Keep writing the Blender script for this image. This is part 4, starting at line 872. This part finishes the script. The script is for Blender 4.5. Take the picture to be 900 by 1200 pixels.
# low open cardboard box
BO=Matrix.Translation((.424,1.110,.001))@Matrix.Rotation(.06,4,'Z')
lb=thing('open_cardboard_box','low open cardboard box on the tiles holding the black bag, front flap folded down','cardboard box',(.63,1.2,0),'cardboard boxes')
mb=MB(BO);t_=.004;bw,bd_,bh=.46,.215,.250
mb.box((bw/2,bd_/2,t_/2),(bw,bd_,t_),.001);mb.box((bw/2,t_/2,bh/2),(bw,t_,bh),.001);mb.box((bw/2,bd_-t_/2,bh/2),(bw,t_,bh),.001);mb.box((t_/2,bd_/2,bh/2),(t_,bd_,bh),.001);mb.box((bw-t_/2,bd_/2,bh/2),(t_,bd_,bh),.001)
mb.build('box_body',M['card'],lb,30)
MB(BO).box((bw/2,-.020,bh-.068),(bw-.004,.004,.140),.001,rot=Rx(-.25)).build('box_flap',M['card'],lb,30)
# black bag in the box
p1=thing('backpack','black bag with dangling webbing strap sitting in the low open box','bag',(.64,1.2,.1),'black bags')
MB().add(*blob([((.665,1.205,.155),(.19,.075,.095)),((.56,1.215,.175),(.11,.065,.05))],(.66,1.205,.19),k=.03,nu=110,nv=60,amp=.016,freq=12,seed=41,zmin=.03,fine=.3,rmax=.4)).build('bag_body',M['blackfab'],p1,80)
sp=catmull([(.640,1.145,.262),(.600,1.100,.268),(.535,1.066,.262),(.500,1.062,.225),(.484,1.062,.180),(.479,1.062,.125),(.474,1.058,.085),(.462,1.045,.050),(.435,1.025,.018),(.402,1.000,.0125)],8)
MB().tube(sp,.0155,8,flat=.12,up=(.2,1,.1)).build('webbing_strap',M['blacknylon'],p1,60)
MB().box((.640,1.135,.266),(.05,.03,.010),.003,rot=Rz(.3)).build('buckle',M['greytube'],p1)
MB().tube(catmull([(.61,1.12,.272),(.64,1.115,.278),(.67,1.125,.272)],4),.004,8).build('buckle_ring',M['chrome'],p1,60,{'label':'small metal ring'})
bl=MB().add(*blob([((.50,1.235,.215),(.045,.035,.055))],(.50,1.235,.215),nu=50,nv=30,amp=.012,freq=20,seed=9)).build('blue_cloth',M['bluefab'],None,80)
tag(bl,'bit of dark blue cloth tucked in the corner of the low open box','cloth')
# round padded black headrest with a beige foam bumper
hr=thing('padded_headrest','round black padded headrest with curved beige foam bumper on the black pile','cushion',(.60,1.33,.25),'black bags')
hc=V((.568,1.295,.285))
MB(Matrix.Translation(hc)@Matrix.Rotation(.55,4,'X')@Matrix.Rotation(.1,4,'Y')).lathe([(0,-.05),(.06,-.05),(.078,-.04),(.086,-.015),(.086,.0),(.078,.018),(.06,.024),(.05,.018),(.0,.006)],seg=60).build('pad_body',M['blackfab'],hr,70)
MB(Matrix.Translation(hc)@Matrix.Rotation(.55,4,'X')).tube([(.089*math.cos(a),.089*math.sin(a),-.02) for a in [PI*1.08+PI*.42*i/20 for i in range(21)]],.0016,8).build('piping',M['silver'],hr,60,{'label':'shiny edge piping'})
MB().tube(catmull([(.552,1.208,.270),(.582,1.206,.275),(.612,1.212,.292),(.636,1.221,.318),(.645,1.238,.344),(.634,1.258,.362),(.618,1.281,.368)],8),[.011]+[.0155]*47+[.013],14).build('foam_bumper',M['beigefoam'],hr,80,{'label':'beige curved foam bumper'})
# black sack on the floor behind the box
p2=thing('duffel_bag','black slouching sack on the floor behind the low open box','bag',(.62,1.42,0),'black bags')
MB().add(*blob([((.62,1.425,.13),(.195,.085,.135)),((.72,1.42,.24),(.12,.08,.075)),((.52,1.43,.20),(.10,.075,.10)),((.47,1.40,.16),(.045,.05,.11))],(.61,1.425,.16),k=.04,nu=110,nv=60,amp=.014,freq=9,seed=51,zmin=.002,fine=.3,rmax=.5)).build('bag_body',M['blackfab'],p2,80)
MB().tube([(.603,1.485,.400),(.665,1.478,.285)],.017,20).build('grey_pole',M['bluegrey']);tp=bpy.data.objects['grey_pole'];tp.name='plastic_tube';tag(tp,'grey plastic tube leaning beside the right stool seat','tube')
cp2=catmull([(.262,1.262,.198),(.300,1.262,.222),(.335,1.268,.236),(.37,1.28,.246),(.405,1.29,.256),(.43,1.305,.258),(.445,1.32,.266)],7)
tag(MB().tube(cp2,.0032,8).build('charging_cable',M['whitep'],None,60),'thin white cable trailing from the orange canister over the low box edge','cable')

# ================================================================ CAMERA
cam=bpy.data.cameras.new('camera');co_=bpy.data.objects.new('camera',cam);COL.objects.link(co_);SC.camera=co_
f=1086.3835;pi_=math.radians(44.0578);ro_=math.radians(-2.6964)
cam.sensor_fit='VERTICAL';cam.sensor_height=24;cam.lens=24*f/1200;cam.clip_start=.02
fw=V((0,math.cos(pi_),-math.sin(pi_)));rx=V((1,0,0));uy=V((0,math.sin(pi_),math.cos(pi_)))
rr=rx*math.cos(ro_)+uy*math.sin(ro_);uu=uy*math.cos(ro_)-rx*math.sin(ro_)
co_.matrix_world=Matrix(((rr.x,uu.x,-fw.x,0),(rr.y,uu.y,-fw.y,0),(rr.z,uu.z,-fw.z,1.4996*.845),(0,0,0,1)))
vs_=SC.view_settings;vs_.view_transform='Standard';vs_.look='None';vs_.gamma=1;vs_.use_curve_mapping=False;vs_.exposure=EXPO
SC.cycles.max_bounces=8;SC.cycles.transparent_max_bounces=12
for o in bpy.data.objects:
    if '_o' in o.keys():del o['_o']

# Brief:
Each line in the material above must be retyped without alteration.

# Answer to this exercise:
Keep writing the Blender script for this image. This is part 4, starting at line 872. This part finishes the script. The script is for Blender 4.5. Take the picture to be 900 by 1200 pixels.
# low open cardboard box
BO=Matrix.Translation((.424,1.110,.001))@Matrix.Rotation(.06,4,'Z')
lb=thing('open_cardboard_box','low open cardboard box on the tiles holding the black bag, front flap folded down','cardboard box',(.63,1.2,0),'cardboard boxes')
mb=MB(BO);t_=.004;bw,bd_,bh=.46,.215,.250
mb.box((bw/2,bd_/2,t_/2),(bw,bd_,t_),.001);mb.box((bw/2,t_/2,bh/2),(bw,t_,bh),.001);mb.box((bw/2,bd_-t_/2,bh/2),(bw,t_,bh),.001);mb.box((t_/2,bd_/2,bh/2),(t_,bd_,bh),.001);mb.box((bw-t_/2,bd_/2,bh/2),(t_,bd_,bh),.001)
mb.build('box_body',M['card'],lb,30)
MB(BO).box((bw/2,-.020,bh-.068),(bw-.004,.004,.140),.001,rot=Rx(-.25)).build('box_flap',M['card'],lb,30)
# black bag in the box
p1=thing('backpack','black bag with dangling webbing strap sitting in the low open box','bag',(.64,1.2,.1),'black bags')
MB().add(*blob([((.665,1.205,.155),(.19,.075,.095)),((.56,1.215,.175),(.11,.065,.05))],(.66,1.205,.19),k=.03,nu=110,nv=60,amp=.016,freq=12,seed=41,zmin=.03,fine=.3,rmax=.4)).build('bag_body',M['blackfab'],p1,80)
sp=catmull([(.640,1.145,.262),(.600,1.100,.268),(.535,1.066,.262),(.500,1.062,.225),(.484,1.062,.180),(.479,1.062,.125),(.474,1.058,.085),(.462,1.045,.050),(.435,1.025,.018),(.402,1.000,.0125)],8)
MB().tube(sp,.0155,8,flat=.12,up=(.2,1,.1)).build('webbing_strap',M['blacknylon'],p1,60)
MB().box((.640,1.135,.266),(.05,.03,.010),.003,rot=Rz(.3)).build('buckle',M['greytube'],p1)
MB().tube(catmull([(.61,1.12,.272),(.64,1.115,.278),(.67,1.125,.272)],4),.004,8).build('buckle_ring',M['chrome'],p1,60,{'label':'small metal ring'})
bl=MB().add(*blob([((.50,1.235,.215),(.045,.035,.055))],(.50,1.235,.215),nu=50,nv=30,amp=.012,freq=20,seed=9)).build('blue_cloth',M['bluefab'],None,80)
tag(bl,'bit of dark blue cloth tucked in the corner of the low open box','cloth')
# round padded black headrest with a beige foam bumper
hr=thing('padded_headrest','round black padded headrest with curved beige foam bumper on the black pile','cushion',(.60,1.33,.25),'black bags')
hc=V((.568,1.295,.285))
MB(Matrix.Translation(hc)@Matrix.Rotation(.55,4,'X')@Matrix.Rotation(.1,4,'Y')).lathe([(0,-.05),(.06,-.05),(.078,-.04),(.086,-.015),(.086,.0),(.078,.018),(.06,.024),(.05,.018),(.0,.006)],seg=60).build('pad_body',M['blackfab'],hr,70)
MB(Matrix.Translation(hc)@Matrix.Rotation(.55,4,'X')).tube([(.089*math.cos(a),.089*math.sin(a),-.02) for a in [PI*1.08+PI*.42*i/20 for i in range(21)]],.0016,8).build('piping',M['silver'],hr,60,{'label':'shiny edge piping'})
MB().tube(catmull([(.552,1.208,.270),(.582,1.206,.275),(.612,1.212,.292),(.636,1.221,.318),(.645,1.238,.344),(.634,1.258,.362),(.618,1.281,.368)],8),[.011]+[.0155]*47+[.013],14).build('foam_bumper',M['beigefoam'],hr,80,{'label':'beige curved foam bumper'})
# black sack on the floor behind the box
p2=thing('duffel_bag','black slouching sack on the floor behind the low open box','bag',(.62,1.42,0),'black bags')
MB().add(*blob([((.62,1.425,.13),(.195,.085,.135)),((.72,1.42,.24),(.12,.08,.075)),((.52,1.43,.20),(.10,.075,.10)),((.47,1.40,.16),(.045,.05,.11))],(.61,1.425,.16),k=.04,nu=110,nv=60,amp=.014,freq=9,seed=51,zmin=.002,fine=.3,rmax=.5)).build('bag_body',M['blackfab'],p2,80)
MB().tube([(.603,1.485,.400),(.665,1.478,.285)],.017,20).build('grey_pole',M['bluegrey']);tp=bpy.data.objects['grey_pole'];tp.name='plastic_tube';tag(tp,'grey plastic tube leaning beside the right stool seat','tube')
cp2=catmull([(.262,1.262,.198),(.300,1.262,.222),(.335,1.268,.236),(.37,1.28,.246),(.405,1.29,.256),(.43,1.305,.258),(.445,1.32,.266)],7)
tag(MB().tube(cp2,.0032,8).build('charging_cable',M['whitep'],None,60),'thin white cable trailing from the orange canister over the low box edge','cable')

# ================================================================ CAMERA
cam=bpy.data.cameras.new('camera');co_=bpy.data.objects.new('camera',cam);COL.objects.link(co_);SC.camera=co_
f=1086.3835;pi_=math.radians(44.0578);ro_=math.radians(-2.6964)
cam.sensor_fit='VERTICAL';cam.sensor_height=24;cam.lens=24*f/1200;cam.clip_start=.02
fw=V((0,math.cos(pi_),-math.sin(pi_)));rx=V((1,0,0));uy=V((0,math.sin(pi_),math.cos(pi_)))
rr=rx*math.cos(ro_)+uy*math.sin(ro_);uu=uy*math.cos(ro_)-rx*math.sin(ro_)
co_.matrix_world=Matrix(((rr.x,uu.x,-fw.x,0),(rr.y,uu.y,-fw.y,0),(rr.z,uu.z,-fw.z,1.4996*.845),(0,0,0,1)))
vs_=SC.view_settings;vs_.view_transform='Standard';vs_.look='None';vs_.gamma=1;vs_.use_curve_mapping=False;vs_.exposure=EXPO
SC.cycles.max_bounces=8;SC.cycles.transparent_max_bounces=12
for o in bpy.data.objects:
    if '_o' in o.keys():del o['_o']